Have you ever been trying to take an innocent trip to the bathroom when, in the next stall over, you hear the tell-tale snap, crackle, pop of a Juul pod that’s less than 50% full? Have you witnessed another student step out of a stall in a cloud of smoke like an '80s glam rock star still perfectly preserved in their immortal youth? Do you wonder if that one frat bro who takes three trips to the bathroom every class has a problem with his prostate? If so, a new student study suggests that you are not alone. In fact, approximately 72% of all students going to the bathroom during class are actually just going to hit their Juuls.

UTB met up with Cassidy Murphy (C ’19), a history major by day and Juuler by both day and night, to ask for her take on this shocking new data. Said Murphy, “I think it’s always been a lot more prevalent than other students thought, because we’re so sneaky about it. If there’s another person in the stall next to me, I won’t hit the Juul until someone flushes the toilet to cover up the noise. If someone walks in while I’m standing in front of the mirror and staring at myself while I Juul, I’ll quickly hide it in my pocket and hustle back to class. So no one was really aware of exactly how much I’m Juuling in every bathroom on campus.”
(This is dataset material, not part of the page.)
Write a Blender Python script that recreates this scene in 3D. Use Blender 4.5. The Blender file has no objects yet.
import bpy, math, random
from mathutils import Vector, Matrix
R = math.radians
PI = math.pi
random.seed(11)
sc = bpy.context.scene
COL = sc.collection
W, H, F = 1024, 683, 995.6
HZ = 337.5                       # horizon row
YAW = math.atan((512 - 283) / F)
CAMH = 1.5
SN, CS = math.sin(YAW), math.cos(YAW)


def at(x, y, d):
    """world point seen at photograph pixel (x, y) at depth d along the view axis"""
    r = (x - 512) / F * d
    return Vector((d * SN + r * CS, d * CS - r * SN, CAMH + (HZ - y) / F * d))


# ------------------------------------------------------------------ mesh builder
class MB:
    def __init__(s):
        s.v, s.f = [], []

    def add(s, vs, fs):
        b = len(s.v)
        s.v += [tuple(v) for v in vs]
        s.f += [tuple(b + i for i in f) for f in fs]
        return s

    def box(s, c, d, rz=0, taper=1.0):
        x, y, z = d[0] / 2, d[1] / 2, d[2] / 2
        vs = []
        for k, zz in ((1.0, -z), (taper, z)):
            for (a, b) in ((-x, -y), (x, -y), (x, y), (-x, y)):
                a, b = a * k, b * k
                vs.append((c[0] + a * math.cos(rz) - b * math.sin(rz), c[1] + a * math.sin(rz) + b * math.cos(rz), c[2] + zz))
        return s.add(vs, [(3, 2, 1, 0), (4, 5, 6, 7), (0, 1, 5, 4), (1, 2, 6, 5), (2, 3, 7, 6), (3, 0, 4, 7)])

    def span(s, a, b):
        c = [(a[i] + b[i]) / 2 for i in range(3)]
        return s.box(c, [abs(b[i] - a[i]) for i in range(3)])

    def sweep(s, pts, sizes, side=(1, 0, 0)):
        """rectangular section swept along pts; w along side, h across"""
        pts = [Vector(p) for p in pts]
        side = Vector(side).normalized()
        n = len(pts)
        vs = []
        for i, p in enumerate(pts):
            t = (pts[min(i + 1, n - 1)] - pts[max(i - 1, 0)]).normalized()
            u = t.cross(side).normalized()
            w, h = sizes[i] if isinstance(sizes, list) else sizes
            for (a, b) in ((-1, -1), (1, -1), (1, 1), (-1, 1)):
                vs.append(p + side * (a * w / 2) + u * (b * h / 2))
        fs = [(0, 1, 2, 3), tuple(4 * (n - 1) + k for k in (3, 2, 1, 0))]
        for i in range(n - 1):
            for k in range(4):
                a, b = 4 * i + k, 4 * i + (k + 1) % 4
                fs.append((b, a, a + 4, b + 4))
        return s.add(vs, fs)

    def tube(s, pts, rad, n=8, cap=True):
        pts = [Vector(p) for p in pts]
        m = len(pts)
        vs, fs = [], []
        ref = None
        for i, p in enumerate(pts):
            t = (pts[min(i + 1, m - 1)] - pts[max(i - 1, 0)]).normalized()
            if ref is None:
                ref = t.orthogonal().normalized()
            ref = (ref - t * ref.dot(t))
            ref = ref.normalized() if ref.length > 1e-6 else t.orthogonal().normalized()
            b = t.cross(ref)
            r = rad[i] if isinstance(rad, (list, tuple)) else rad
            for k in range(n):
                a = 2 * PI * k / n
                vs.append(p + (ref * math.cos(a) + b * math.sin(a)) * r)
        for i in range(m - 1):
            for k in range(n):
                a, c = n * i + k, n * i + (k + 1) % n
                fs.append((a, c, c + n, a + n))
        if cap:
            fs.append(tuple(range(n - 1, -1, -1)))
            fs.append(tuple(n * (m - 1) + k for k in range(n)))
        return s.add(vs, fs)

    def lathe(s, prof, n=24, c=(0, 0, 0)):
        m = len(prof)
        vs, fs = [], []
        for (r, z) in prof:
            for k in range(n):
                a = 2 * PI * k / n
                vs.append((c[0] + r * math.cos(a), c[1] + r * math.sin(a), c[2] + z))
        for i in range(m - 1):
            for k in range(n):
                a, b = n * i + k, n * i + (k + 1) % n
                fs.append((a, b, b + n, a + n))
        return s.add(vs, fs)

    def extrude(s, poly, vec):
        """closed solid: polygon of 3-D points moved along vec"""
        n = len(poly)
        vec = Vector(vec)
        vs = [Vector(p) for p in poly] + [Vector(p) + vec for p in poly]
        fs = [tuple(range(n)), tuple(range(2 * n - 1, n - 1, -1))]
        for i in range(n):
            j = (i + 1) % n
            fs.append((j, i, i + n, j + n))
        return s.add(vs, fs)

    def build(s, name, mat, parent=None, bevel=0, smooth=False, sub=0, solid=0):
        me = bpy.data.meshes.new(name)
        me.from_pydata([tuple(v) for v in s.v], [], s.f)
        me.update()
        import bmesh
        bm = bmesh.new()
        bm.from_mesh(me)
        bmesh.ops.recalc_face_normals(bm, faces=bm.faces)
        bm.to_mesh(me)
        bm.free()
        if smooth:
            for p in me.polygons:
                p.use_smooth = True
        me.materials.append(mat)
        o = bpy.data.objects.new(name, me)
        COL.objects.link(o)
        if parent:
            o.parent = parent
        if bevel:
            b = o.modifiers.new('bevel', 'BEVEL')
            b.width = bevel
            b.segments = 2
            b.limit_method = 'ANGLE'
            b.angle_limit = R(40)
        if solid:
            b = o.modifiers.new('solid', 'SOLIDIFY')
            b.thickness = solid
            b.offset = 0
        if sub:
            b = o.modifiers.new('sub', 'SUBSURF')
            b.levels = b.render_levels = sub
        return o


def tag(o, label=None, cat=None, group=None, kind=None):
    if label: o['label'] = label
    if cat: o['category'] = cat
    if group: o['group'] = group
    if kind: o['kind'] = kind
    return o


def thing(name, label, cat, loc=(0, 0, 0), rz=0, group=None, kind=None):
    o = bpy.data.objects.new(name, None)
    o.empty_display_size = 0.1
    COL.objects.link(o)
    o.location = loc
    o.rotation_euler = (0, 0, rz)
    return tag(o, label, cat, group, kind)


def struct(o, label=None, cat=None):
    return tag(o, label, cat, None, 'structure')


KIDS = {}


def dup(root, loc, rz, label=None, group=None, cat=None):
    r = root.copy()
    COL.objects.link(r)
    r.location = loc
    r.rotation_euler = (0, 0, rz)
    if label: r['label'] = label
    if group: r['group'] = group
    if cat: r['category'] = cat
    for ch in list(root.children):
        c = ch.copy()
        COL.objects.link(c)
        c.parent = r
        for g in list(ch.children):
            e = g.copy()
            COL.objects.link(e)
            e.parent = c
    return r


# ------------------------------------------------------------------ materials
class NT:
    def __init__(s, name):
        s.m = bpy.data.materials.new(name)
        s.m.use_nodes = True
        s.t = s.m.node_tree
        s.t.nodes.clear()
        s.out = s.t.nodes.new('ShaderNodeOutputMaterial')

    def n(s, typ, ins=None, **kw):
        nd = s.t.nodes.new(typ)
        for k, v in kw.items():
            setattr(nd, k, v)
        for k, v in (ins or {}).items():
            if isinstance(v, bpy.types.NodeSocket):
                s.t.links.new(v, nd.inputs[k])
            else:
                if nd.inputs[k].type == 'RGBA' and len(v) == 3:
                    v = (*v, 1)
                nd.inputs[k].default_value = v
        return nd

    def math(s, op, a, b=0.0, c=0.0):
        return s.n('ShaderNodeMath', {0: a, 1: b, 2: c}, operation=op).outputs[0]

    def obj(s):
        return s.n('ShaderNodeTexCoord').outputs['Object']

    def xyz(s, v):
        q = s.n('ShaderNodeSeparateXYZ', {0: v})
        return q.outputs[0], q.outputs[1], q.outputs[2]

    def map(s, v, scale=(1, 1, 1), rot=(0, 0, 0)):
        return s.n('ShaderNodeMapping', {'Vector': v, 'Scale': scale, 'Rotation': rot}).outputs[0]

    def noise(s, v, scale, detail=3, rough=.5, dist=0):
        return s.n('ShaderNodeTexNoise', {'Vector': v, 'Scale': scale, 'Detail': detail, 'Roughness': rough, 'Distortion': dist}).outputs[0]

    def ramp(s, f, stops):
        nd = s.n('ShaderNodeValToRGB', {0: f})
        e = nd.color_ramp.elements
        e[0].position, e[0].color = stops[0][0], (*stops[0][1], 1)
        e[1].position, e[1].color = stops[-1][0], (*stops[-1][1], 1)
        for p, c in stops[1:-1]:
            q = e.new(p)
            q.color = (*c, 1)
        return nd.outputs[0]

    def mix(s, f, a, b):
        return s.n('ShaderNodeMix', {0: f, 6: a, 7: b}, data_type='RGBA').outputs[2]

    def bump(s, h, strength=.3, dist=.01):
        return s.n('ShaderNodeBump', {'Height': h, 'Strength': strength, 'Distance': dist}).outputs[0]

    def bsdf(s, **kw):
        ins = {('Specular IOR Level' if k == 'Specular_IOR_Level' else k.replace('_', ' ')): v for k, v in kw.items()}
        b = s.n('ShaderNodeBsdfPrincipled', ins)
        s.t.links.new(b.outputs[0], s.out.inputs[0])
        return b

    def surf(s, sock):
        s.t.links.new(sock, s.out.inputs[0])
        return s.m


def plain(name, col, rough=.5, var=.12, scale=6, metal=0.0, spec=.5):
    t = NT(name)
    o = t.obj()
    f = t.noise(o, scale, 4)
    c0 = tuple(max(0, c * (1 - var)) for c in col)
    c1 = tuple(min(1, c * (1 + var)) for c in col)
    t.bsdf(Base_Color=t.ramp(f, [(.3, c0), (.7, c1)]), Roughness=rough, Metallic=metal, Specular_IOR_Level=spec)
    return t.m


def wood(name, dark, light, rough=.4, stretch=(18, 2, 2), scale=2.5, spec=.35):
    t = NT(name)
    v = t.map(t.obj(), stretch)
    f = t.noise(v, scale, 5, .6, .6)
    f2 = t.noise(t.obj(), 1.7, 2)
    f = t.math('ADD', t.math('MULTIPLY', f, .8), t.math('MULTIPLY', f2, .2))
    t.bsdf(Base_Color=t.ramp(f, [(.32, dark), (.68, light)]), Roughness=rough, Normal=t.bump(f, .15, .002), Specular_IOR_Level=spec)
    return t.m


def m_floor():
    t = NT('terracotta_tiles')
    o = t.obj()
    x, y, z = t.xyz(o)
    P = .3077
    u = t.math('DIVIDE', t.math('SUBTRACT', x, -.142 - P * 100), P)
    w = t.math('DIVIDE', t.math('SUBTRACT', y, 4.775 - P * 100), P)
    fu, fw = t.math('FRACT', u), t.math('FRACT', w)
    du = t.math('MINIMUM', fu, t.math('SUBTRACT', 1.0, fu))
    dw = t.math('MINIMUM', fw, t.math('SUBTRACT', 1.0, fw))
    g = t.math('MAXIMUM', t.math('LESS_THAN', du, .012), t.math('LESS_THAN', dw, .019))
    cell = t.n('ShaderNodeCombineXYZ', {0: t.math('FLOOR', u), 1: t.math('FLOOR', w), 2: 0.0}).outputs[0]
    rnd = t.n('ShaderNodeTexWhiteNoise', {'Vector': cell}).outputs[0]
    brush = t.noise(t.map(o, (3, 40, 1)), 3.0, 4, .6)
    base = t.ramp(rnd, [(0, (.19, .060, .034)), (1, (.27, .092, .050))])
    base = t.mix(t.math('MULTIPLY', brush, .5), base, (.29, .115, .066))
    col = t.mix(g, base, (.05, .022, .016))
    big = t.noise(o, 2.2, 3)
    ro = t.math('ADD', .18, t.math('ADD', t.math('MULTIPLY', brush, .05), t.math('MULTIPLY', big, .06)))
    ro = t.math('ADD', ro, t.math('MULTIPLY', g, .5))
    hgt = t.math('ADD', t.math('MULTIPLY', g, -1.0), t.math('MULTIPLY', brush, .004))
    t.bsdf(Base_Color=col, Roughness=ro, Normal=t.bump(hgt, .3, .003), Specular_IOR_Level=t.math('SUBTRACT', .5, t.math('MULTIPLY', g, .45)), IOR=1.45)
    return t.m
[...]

Classmates have a somewhat different perspective on the story. College senior Liam Jenkins says that it was very obvious to everyone what Murphy was leaving to do. “She would fumble around in the pocket of her coat for 30 seconds then shove something into her jeans as she hurried out of the classroom, then come back a minute later and chug half her water bottle. I was willing to give her the benefit of the doubt and assume she had a UTI in September, but it’s been two months now, and we’re all very aware of what Cass is doing in the bathroom.”